Crystal structure and thermal vibrations of cholesteryl acetate from neutron diffraction at 123 and 20 K.

Acta crystallographica. Section B, Structural science (1991-02-01)
H P Weber, B M Craven, P Sawzik, R K McMullan
ABSTRACT

Cholesteryl acetate (C29H48O2) at 20 K is monoclinic, space group P2(1) with a = 16,521 (4), b = 9,220 (2), c = 17,620 (5) A, beta = 107.18 (2) degrees and Z = 4 (two molecules in the asymmetric unit). The crystal structure, earlier determined by X-ray diffraction at 123 K, has been redetermined at 123 and 20 K by neutron diffraction (7447 reflections at 123 K, 7281 at 20 K; sin theta/lambda less than 0.69 A-1) and refined by full-matrix least squares with 1423 variables to give R(F2) = 0.10 at 123 K, 0.06 at 20 K. Results at 20 K are more accurate not only because nuclear thermal vibrations have reduced amplitudes but also because a larger crystal was used for data collection.

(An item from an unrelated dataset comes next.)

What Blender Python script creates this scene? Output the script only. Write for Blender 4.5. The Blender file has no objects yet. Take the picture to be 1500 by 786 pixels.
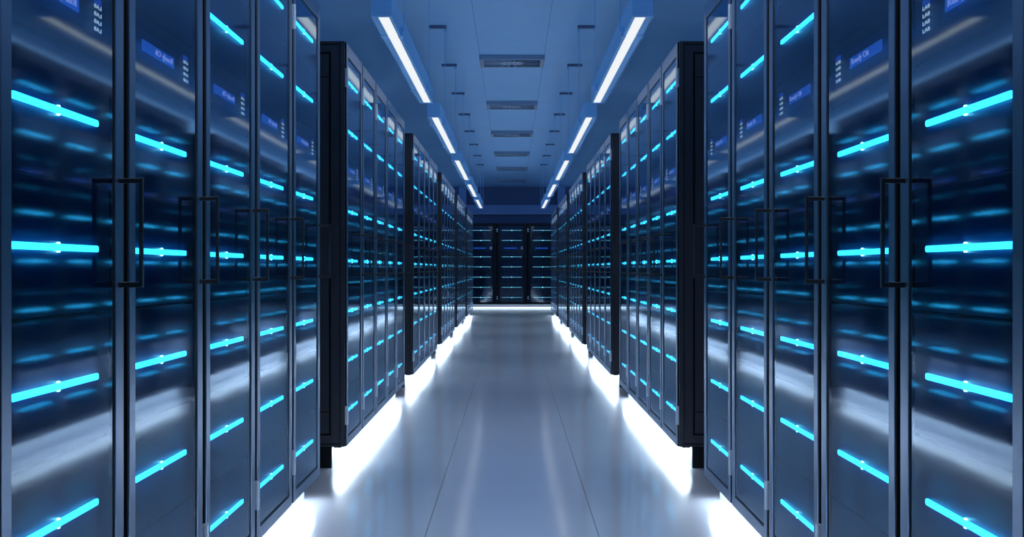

At 20 K, the average of 44 methylene C-H bond lengths is 1,102 (8) A (sigma from the observed distribution) and 1.103 (6) A for 16 methine groups. The 22 methylene H-C-H angles [106.2 (9) degrees] all fall within a narrow range. Analysis of nuclear anisotropic thermal parameters shows that intramolecular vibrations of the H nuclei are highly significant with similar mean-square amplitudes at 123 and 20 K. Torsional vibrations around the C-CH3 bonds of the C18 and C19 methyl groups have r.m.s. amplitudes of about 7 degrees. For methylene groups, mean-square amplitudes are a minimum for C-H bond stretching (0.006 A2) and a maximum for CH2 in-plane vibrations (0.024 A2). Values of Beq for the H-atom intramolecular vibrations are 0.8, 1.2 and 1.6 A2 for methine, methylene and methyl H atoms respectively. These results can be used to estimate Beq for H atoms in crystal structure determinations carried out by X-ray diffraction. The anisotropic intramolecular vibrations of the H nuclei contribute to the effective shape of the H atoms which, from the observed anisotropy in the distribution of intermolecular H...H distances, appears to be flattened along the direction of the C-H bond.